Dillard hired her more than two years ago, even before shooting began. The first theme she wrote (titled “Measure of a Man”) was based on a reading of the script — “it was a hymn to the idea of positive masculinity,” she says. “J.D. loved it. The action sequence, ‘Sortie,’ was the second big cue that was written, to the previs and dailies.

“To me, the best way to translate love to an audience is through themes, character themes, themes that take a journey,” she adds. So “Devotion” contains themes for Jesse (Jonathan Majors), for Jesse’s wife Daisy (Christina Jackson) and for his close friendship with fellow pilot Tom (Glen Powell).

Dancy’s score isn’t all heroics and fast-moving figures for hot-dogging pilots, however. Her classical training comes to the fore with sophisticated compositional techniques as in the music for the Battle of Chosin Reservoir sequences. There are moving moments for Jesse’s wife and the desperate rescue sequence that occupies the film’s final half-hour.

“We wanted something a little bit different,” Dancy reports, “and we needed the flexibility of being able to record different sections, and do orchestral sound effects.” The Ocean Way studios can only accommodate about 50 players per session, so she recorded strings and woodwinds separately, then brass, then percussion and finally choir.

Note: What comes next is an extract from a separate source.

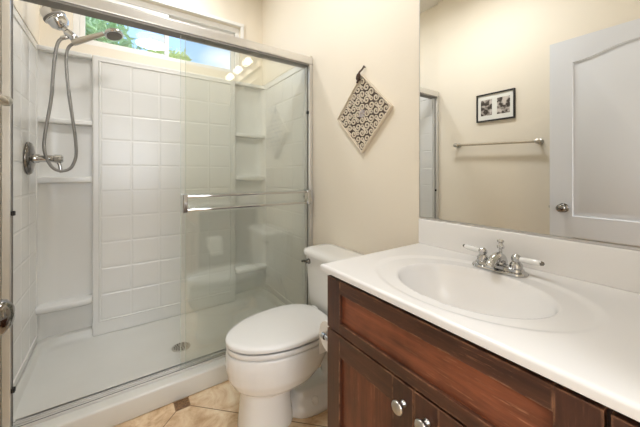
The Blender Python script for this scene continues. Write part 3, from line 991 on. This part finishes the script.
# faucet
FX, FY = -0.451, -0.108
fz = ctop(FX, FY)
fau = thing('faucet', 'chrome centerset faucet with two white porcelain levers behind the oval basin', 'faucet', (FX, FY, fz))
bm = BM()  # unseen hall window, added as a source for the frontal fill
def stad(hw, r, z, n=10):
    pts = []
    for k in range(n + 1):
        a = -PI / 2 + PI * k / n
        pts.append((FX + hw - r + r * math.cos(a), FY + r * math.sin(a), z))
    for k in range(n + 1):
        a = PI / 2 + PI * k / n
        pts.append((FX - hw + r + r * math.cos(a), FY + r * math.sin(a), z))
    return pts
loft(bm, [stad(0.083, 0.034, fz + 0.0005), stad(0.084, 0.035, fz + 0.004), stad(0.082, 0.033, fz + 0.009), stad(0.074, 0.024, fz + 0.012), stad(0.072, 0.022, fz + 0.019), stad(0.066, 0.017, fz + 0.022)])
obj('base_plate', bm, M['chrome'], fau, smooth=True, angle=35)
bm = BM()  # unseen hall window, added as a source for the frontal fill
sp_path = smooth_path([(FX, FY + 0.012, fz + 0.018), (FX, FY + 0.008, fz + 0.036), (FX, FY - 0.010, fz + 0.043), (FX, FY - 0.034, fz + 0.038), (FX, FY - 0.056, fz + 0.028), (FX, FY - 0.062, fz + 0.020)], 5)
tube(bm, sp_path, [0.022 - 0.009 * min(1, i / 22) for i in range(len(sp_path))], 16)
obj('spout', bm, M['chrome'], fau, smooth=True, angle=60)
bm = BM(); lathe(bm, (FX, FY + 0.012, fz + 0.022), (0, 0, 1), [(0.006, 0), (0.005, 0.03), (0.0055, 0.046), (0.010, 0.049), (0.011, 0.056), (0.008, 0.060), (0.006, 0.066), (0.0105, 0.070), (0.010, 0.076), (0.001, 0.078)], 18)
obj('lift_rod', bm, M['chrome'], fau, smooth=True, angle=40)
for s in (-1, 1):
    hx = FX + s * 0.051
    bm = BM(); lathe(bm, (hx, FY, fz + 0.020), (0, 0, 1), [(0.018, 0), (0.018, 0.012), (0.014, 0.017), (0.011, 0.021), (0.0140, 0.028), (0.0140, 0.034), (0.010, 0.041), (0.005, 0.044), (0.001, 0.045)], 22)
    h = obj('handle_post', bm, M['chrome'], fau, smooth=True, angle=40)
    d = Vector((s * 0.97, -0.12 if s > 0 else 0.16, 0.05)).normalized()
    p0 = Vector((hx, FY, fz + 0.050)) + d * 0.012
    bm = BM(); lathe(bm, p0, d, [(0.0070, -0.004), (0.0080, 0.006), (0.0090, 0.03), (0.0086, 0.050), (0.007, 0.056)], 16)
    obj('porcelain_lever', bm, M['porcelain'], fau, smooth=True, angle=50)
    bm = BM(); lathe(bm, p0, d, [(0.0066, 0.0555), (0.0070, 0.058), (0.0055, 0.063), (0.001, 0.066)], 14)
    obj('lever_tip', bm, M['dark_chrome'], fau, smooth=True, angle=50)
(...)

She also wrote some of the fun big-band jazz heard behind some of the servicemen-on-leave scenes. “Those eight days in Nashville were, for lack of a better word, magic,” she says.

The Texas-born composer and violinist has been working toward this level of success for more than a decade. A graduate of USC’s scoring program and an alumnus of the Sundance Composers Lab, she has worked steadily in the indie world and written well-received concert works. Arts Boston named her one of “10 Contemporary Black Composers You Should Know.”

Then her score for Netflix’s “The Defeated” drew attention in 2020. “That was the proving ground,” she says. “I wrote four hours and 15 minutes of music in six weeks,” recording with an 85-piece orchestra in Prague.

Dancy has also supplied the dramatic score for the upcoming Whitney Houston biopic “I Wanna Dance With Somebody,” which opens Dec. 26.